Playing Trombone Champ... with a Trombone

As a lover of both rhythm games and trombone, of course I got Trombone Champ. Naturally, I wondered: can I control it on an actual trombone?

Trombone Champ is a silly little rhythm game that took the world by storm last year (for approximately two weeks). The trombone is an instrument I've been playing for 25 years.

As a lover of both rhythm games and trombone, of course I got Trombone Champ. Naturally, I wondered: can I control it on an actual trombone?

The answer is: yes!

This video isn't new; I posted it a year ago on Twitter but that site is dead to me now. This longer-form content also gives me an opportunity to better explain the mechanics behind the video.


First, the trombone controller.

You'd think that you could easily control Trombone Champ by just detecting how far out the slide is, but you'd be wrong.

Trombone Champ songs have a two octave range, which is 39 notes; imagine splitting up a trombone slide into that many pieces. The slide on a tenor trombone is ~27 inches long, so each pitch would be less than an inch away from each other. That's too precise to be all that accurate. (Of course, people made controllers like this anyways, but you can see how much they struggle to get all the notes right.)

What if you could just play the notes on an actual trombone and detect the pitch?

It turns out the range of pitches in Trombone Champ go from low C (in the staff) to high C (way above the staff). Is that possible to play on trombone? Some streamer in the "make wacky controllers for influencer points" industry said that this range is impossible to play IRL but that's simply not true. High C is very doable; the highest note I can play is actually a few notes above it, and I'm not a professional trombone player.

As such, for me, it was easiest to play the actual pitches on my trombone, and translate those into input.


With the method settled, let's look at the code.

It's extremely slapdash. I'm not a member of the "make wacky controller for influencer points" industry; I'm in the "I bet I could hack this together in an hour" industry (last seen on Hacker News declaring "I could build THAT in a weekend"). This code was not designed to stand the test of time; it was designed to stand up to a two minute song, then fall over due to a slight summer breeze.

I setup the game window in a very specific spot on my computer (so I could figure out where each mouse position equated to which tone). I then used Robot to send mouse events to the game. When I detect sound, I press the mouse down; when the sound ends, I lift it up again. Then I simply detect the pitch and, based on that, determine the Y-position of the mouse cursor.
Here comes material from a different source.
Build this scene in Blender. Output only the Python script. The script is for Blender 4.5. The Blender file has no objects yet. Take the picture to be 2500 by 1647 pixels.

Ah, but "simply detecting the pitch" turns out to be the extremely hard part of this problem. I thought this would be stupid easy - tuners exist, after all! But no, of course digital signal processing is hard. (Well, it might not be hard for someone who knows anything at all about processing audio, but all I know is how to hit "record" in Audacity).

I found a library, TarsosDSP, which provided the algorithms I needed (or at least, were good enough to hack this together). I'll be honest: I just played with configuration values until the pitches it detected seemed close enough.

The last tricky bit: pitches do not scale linearly. A low C is ~130hz, middle C is ~261hz, and high C is ~523hz. Thus I had to translate the pitches (log scale) into a linear scale to get the right position to place the mouse.

All that being done, I was too excited to try it out to properly transcribe or memorize the music ahead of time. Thus, I was playing it all by ear, which is why I flubbed some of the notes. Also, the pitch detection was laggy - it would sometimes take it a couple hundred milliseconds to catch up, meaning my input was always a little behind.

(I didn't render the actual trombone into the recording, either, because it's really distracting hearing both a real trombone and the silly Trombone Champ trombone at the same time. Obviously the silly one is more fun to hear.)

Anyways, that's that. Hope you enjoyed this silly endeavor.